Buddy Recruitment Program

Håkon B. Johansen 15.02.2018 23.00.00

I’ve worked over 4 years with recruitment, and hiring friends have always been a sore topic. I’ve gotten advice on the topic from a lot of people and my dad would say «You’re putting your friendship at risk». In contrast, studies show that friends at work receive more praise, they are more productive and stay 50% longer at a company. I have a theory that if you ask the right people to recommend others, you’ll get the right people. If you ask your bottom performer to recommend a friend, I won't be surprise you’ll get another bottom performer. In addition, it's an idea to evaluate your employee's general judgement before you ask them for to evaluate others. We based our choices on these ideas and some studies and initiated the Buddy Recruitment Program.

Meisem and Kjetil

Tell me, how much integrity do you have?

In recruiting theory, studies have shown that the single best indicator of great job performance is integrity. Not brains. Not even current skills. Integrity. The problem is that it’s really hard to measure, harder than cognitive levels, skills or even personality.
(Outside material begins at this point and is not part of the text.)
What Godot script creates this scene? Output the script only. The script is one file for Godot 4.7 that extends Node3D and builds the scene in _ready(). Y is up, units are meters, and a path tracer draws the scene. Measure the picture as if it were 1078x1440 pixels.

Psychologists are constantly trying to pin this down, with their eyes on the pot of gold in the other end, but it still seems to be tricky to measure in a realistic amount of time for a recruitment process. So how can I figure out if people have high integrity? I can try to rely on tests, clever questions and my own social skills to determine, but I know too well that I’ll lose out on great candidates and hire some wrong ones if I do.

Vitaly and Vladimirs

Friends know each other

You know your friend. She/he will give you a lot of info over the years that you can process. You talk about things that annoy you, things that make you uncomfortable, things that motivate you or make you happy. And you talk about work, usually without any filter. If your friend ditches work because he’s feeling lazy and let his/her colleagues pick up the slack, you’ll know. And if you hire this friend, you know you’ll be the one picking up the slack.

Bunch of buddies

I’m one of the buddies. I’ve known our CTO for a long time, and we’ve worked together, but in separate companies for several years. He’s one of my few friends I’d like to work with, and for us, it works. Since I started, I’ve asked people for referral tips, and I’ve gotten lots of buddy material in return. We ended up with 7 buddy recruitments through the past 9 months, and so far it’s been a huge success. It looks like we’ve managed to hire «integrity clones» of some of our best people, and that’s more than we could ask for. It’s also a good sign that they want to recommend their friends to work here, and that Geta is willing to hire them. Only time will show the long term consequences, but I’m definitely optimistic. I will update this post in 6 months.


Update after 6 months:

The trial periods have ended and performance have been observed over a longer period of time. Based on feedback from colleagues and managers, the overall performance of this group has definitely been above average, and would be considered a success. We're actively looking to expand this group to get more top performers and it'll be interesting to see if we can keep up the trend.